§ Task directions
Lift out all lines below that contain "part".

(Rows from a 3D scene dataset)
— begin —
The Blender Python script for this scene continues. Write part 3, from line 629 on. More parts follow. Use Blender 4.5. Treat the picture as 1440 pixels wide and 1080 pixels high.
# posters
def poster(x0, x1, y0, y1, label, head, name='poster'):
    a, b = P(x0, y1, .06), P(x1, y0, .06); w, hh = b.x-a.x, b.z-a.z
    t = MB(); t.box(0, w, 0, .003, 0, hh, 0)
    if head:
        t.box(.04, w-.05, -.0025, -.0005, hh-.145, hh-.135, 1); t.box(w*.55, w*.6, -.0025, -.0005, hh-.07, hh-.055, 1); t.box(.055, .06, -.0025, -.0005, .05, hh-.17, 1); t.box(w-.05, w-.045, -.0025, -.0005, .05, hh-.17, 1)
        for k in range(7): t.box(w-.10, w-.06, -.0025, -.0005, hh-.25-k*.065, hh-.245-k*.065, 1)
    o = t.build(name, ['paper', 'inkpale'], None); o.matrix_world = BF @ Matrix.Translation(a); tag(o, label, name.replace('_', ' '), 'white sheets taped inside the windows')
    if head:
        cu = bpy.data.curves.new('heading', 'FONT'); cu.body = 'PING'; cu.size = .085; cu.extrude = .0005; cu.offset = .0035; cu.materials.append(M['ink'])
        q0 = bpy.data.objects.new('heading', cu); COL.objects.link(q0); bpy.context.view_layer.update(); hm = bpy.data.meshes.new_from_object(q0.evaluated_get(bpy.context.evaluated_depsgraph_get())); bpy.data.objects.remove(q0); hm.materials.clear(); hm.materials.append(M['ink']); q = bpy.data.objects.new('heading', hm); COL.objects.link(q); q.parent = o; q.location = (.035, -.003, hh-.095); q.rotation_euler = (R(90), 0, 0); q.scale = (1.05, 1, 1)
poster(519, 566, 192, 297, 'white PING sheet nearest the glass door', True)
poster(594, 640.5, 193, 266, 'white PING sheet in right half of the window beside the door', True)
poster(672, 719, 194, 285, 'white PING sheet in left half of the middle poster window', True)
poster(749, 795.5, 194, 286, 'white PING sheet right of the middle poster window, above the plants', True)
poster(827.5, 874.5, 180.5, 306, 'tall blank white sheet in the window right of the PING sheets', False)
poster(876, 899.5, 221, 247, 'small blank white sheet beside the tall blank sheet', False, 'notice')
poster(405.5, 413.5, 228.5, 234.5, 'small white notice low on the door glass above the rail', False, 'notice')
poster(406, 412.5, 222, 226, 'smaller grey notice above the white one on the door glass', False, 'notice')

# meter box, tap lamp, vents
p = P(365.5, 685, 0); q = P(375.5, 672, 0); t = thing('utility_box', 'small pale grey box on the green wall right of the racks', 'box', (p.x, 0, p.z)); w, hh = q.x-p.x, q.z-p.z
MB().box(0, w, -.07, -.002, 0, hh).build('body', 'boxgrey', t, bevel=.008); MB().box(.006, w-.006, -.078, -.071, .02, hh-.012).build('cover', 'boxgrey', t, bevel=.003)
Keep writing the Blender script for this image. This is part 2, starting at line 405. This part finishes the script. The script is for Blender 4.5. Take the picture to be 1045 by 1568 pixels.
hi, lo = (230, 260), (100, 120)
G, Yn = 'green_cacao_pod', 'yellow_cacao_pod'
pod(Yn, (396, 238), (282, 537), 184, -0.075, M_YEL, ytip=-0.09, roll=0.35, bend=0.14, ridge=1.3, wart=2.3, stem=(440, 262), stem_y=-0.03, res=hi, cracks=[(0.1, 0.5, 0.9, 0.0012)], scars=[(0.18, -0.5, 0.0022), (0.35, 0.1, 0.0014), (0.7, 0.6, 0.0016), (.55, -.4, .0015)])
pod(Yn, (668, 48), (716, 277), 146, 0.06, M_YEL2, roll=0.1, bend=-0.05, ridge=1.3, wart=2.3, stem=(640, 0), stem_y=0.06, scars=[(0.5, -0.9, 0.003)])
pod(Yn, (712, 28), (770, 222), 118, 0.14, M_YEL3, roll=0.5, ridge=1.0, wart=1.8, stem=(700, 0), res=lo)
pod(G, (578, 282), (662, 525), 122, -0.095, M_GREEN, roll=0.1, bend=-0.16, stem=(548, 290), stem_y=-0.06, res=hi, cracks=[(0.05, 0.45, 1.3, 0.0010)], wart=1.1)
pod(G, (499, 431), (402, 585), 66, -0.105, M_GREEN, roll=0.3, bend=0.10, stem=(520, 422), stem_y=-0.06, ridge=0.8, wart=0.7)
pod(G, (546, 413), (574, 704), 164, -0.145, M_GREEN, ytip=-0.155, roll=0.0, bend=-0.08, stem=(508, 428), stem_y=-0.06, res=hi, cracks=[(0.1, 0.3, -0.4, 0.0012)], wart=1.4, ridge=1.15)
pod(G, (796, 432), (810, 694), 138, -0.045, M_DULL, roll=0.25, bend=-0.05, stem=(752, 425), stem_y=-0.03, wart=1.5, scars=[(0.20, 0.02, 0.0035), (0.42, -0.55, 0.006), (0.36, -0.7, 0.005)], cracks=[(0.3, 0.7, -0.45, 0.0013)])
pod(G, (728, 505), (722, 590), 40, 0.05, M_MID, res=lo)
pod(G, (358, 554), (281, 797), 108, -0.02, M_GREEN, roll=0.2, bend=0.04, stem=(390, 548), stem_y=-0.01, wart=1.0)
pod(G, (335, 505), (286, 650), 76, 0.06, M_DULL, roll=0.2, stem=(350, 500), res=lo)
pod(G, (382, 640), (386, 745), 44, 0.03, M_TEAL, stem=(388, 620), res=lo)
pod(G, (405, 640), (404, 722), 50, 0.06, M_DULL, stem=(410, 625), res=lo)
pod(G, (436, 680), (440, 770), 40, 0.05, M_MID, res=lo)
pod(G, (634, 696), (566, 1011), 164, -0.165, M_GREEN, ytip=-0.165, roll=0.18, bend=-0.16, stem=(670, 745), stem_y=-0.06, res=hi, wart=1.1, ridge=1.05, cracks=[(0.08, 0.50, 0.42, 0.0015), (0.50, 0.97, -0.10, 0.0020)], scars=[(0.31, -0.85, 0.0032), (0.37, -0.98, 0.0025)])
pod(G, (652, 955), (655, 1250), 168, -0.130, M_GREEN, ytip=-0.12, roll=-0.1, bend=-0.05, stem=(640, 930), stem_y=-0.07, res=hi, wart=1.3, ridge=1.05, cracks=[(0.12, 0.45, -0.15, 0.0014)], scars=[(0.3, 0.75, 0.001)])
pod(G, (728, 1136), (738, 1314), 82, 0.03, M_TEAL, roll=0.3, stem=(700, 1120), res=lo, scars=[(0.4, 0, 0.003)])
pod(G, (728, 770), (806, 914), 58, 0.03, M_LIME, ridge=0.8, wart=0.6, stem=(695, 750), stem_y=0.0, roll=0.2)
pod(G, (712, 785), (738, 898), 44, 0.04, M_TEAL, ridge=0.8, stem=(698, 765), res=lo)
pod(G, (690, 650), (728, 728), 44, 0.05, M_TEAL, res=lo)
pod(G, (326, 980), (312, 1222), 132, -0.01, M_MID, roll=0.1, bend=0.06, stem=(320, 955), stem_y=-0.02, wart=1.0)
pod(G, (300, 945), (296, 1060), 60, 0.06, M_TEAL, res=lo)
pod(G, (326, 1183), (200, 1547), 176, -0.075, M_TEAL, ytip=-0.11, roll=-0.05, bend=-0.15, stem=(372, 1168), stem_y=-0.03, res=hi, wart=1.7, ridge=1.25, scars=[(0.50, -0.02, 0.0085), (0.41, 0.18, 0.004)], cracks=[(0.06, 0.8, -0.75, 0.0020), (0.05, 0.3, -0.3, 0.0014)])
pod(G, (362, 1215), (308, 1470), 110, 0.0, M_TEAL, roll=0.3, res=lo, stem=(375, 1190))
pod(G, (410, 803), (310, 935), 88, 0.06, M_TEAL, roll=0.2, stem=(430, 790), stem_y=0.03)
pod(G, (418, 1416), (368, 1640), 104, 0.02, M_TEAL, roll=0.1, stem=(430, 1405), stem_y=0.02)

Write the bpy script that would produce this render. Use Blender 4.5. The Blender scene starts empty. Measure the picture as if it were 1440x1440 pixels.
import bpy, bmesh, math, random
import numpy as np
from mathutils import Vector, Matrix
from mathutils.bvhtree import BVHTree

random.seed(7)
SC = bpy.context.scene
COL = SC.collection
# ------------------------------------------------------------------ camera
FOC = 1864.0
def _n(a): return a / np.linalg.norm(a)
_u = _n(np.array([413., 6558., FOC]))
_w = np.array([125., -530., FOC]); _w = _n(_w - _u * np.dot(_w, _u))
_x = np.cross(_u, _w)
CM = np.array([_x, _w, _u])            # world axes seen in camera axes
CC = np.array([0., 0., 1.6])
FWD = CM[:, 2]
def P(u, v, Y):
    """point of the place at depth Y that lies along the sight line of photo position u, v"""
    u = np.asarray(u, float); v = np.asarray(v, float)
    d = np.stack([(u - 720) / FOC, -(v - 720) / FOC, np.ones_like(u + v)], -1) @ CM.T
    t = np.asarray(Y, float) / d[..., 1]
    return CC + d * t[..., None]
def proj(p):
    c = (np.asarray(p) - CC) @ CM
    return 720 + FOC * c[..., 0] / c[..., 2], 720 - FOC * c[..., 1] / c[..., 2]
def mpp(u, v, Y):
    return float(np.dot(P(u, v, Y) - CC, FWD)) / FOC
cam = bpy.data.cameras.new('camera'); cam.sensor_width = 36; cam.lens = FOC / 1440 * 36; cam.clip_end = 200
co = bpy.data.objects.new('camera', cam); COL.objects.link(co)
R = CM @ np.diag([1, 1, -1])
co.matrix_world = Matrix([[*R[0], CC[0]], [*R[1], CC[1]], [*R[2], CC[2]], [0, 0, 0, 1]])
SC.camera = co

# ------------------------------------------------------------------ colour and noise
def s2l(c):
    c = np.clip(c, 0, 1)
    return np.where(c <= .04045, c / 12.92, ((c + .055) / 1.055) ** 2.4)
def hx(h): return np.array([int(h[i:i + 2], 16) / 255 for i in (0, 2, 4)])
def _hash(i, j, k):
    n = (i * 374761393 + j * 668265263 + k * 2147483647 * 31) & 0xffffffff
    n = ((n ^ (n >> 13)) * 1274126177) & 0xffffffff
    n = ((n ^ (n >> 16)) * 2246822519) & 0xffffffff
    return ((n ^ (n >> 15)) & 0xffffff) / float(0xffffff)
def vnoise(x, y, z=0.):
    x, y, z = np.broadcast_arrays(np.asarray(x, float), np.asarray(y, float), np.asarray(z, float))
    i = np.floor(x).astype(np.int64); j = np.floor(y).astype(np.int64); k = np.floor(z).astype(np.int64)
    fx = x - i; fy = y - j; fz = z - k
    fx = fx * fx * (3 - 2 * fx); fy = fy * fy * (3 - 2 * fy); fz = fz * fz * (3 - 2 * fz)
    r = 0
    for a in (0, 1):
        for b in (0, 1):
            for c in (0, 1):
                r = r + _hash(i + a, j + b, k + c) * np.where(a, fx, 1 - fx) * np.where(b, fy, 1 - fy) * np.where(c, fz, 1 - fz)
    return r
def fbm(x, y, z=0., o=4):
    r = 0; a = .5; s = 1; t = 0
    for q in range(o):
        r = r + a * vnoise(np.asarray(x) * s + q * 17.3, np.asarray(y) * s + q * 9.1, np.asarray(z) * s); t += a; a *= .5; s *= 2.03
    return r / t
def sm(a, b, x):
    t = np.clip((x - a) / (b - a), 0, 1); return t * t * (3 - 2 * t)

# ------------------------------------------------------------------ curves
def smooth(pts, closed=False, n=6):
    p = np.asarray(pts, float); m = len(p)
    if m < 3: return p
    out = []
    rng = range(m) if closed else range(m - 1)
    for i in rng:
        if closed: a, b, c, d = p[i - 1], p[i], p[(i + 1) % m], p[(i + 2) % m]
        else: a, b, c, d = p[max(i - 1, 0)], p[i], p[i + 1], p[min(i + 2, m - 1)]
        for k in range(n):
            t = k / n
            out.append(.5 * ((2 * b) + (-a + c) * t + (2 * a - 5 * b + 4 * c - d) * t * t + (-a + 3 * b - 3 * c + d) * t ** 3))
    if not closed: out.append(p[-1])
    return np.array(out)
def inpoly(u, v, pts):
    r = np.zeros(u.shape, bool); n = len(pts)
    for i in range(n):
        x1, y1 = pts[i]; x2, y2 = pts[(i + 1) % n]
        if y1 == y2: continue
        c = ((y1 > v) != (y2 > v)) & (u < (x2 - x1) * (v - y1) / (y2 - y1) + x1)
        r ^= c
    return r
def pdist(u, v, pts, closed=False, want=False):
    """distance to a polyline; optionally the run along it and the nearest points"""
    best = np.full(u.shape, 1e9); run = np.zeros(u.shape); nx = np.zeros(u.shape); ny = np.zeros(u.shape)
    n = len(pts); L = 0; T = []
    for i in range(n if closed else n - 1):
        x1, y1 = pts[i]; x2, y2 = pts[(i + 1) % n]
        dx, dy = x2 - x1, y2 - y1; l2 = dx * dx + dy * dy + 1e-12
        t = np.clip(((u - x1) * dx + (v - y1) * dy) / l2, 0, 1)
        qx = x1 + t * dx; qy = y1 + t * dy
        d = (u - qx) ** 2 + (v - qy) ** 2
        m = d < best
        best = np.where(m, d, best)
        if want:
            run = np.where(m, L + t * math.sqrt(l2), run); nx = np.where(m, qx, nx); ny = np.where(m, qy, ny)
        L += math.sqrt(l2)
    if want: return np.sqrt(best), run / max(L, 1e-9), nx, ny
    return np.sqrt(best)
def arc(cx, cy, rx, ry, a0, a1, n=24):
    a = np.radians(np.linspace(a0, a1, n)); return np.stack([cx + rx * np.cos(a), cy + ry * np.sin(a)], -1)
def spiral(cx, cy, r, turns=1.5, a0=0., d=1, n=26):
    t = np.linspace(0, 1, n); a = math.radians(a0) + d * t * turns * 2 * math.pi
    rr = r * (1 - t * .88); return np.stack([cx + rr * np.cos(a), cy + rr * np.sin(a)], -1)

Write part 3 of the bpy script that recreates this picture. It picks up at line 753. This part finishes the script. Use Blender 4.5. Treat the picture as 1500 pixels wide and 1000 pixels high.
— end —
§ Worked answer
The Blender Python script for this scene continues. Write part 3, from line 629 on. More parts follow. Use Blender 4.5. Treat the picture as 1440 pixels wide and 1080 pixels high.
Keep writing the Blender script for this image. This is part 2, starting at line 405. This part finishes the script. The script is for Blender 4.5. Take the picture to be 1045 by 1568 pixels.
Write part 3 of the bpy script that recreates this picture. It picks up at line 753. This part finishes the script. Use Blender 4.5. Treat the picture as 1500 pixels wide and 1000 pixels high.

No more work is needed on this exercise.